Blog: The 3 big lies in the reward and recognition space

Are your reward and recognition providers lying to you? HR blogger Paul Hebert takes on the industry’s biggest lies.

The reward industry has changed a lot in the past 10 or 20 years. And it’s changed very little. We still leverage the same psychology that drives individual needs for appreciation, progress, goal attainment, validation – just as we did 50 years ago (contrary to some gurus there is no “motivation 3.0.) But we’ve also found better, more efficient ways to deliver those psychic fist-bumps.

But for my money, the biggest change in the industry is the amount of untruthiness rampant today.

Now, I’m going to take a bit of a risk and pull back the covers on a few of the dirty secrets out there in the rewards and recognition space.

Lie #1 – “We are the ONLY cloud-based solution”
Truth – SaaS solutions aren’t that rare. Many (I’ll say a majority) of the technology solutions out there that run a company’s reward systems are cloud-based. Meaning – in the strictest sense – they only exist in your employees’ browser. You access the information and functionality via the web. No downloaded software – no “installation” process. A link and a click and you’re going.

Heck – just to be a bit daring – I’ll even say almost 100% of the major solutions on the market operate that way. Anyone who says they are the ONLY one – are stretching the truth if not outright torturing it into submission. Sure, there are subtle variations on what is “cloud-based” or SaaS – but from you, the buyer’s point of view, those are distinctions without differences. You won’t notice the operational differences and neither will your employees.

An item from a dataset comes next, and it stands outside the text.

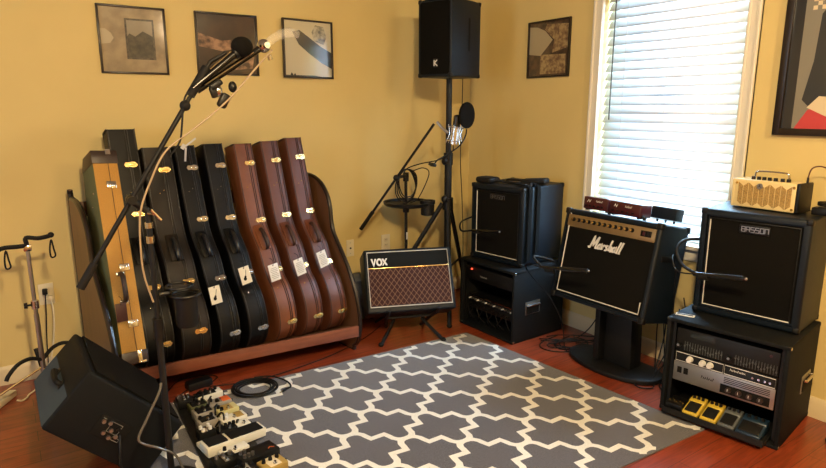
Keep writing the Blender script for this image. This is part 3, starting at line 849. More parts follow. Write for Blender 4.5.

Lie #2 – We don’t make money on the awards – or – we are awards agnostic
This is so untruthful it is almost criminal. When I hear that I want to scream.

The implication in that comment is that awards aren’t important to them. The truth is this – almost 100% of reward providers make something on their rewards they ship to your employees. They make money one of three ways – and some companies – (not us) make money using ALL of the following – and still claim to not make money on awards.

With awards a recognition and reward company can make money by:
1.) Buying awards at $10 and selling them to you at $12. (We do this in some cases.)
2.) Or they can buy gift certificates (or awards) at $10 and sell it to you at $10 – and get a commission of some percent on the back end (ie: 20%.) (In some cases we do this.)
3.) Or they charge you a “service fee” on points issued. You issue $1.00 worth of points to your employees and your reward provider invoices you for $1.00 plus a 15% service fee ($0.15) (We’ve not done this.)
4.) Or… They do ALL of the above.
5.) They make money on breakage. Breakage is unredeemed points. In many employee programs companies charge for points issued – called “bill on issuance” – and hold that money in abeyance until the employee redeems for something. This is the preferred method for employee programs. There are a variety of reasons for doing this – the single most important one is that the IRS likes it when you pay for points issued to your employees and then they pay (and you pay) the associated income taxes and other charges associated with W2 income. (We do this too… but can do bill on redemption if needed – we can talk through the pros/cons of this for employee programs.)

Want to find out if a company truly doesn’t care about awards… tell them you will find  your own reward provider and see if their pricing changes. If their pricing doesn’t change then they probably aren’t driving any substantial margin from the awards portion of your program.

Lie #3 – We Are the Only Company That Does Social Recognition
Here’s the truth. All recognition is social. ALL.OF.IT.

Think about it – can you be recognized if no one knows about it? I’ve said tongue-in-cheek before that if a trophy hits you on the head in the forest and there is no one there to see it were you recognized? Recognition by definition is social. Or more accurately – GOOD recognition by definition is social. A good manager will ensure that the recognition is noticed by others and isn’t hidden beneath a basket.

I will say that there are some reward platforms that don’t have an easy way to socialize recognition events via a “Facebook” like interface. That is a true statement. But, based on my review of most of the software today – it is become less and less true. It would be hard to find a provider that doesn’t have some sort of portal interface where other departments/divisions/groups can advertise the recognition events occurring in their areas.

Recognition is now very, very social.

And the one truth in this post…

We make money on awards. We also make money on our expertise and knowledge capital (called consulting) and we make money on program management and our software infrastructure. And we’re not ashamed of it.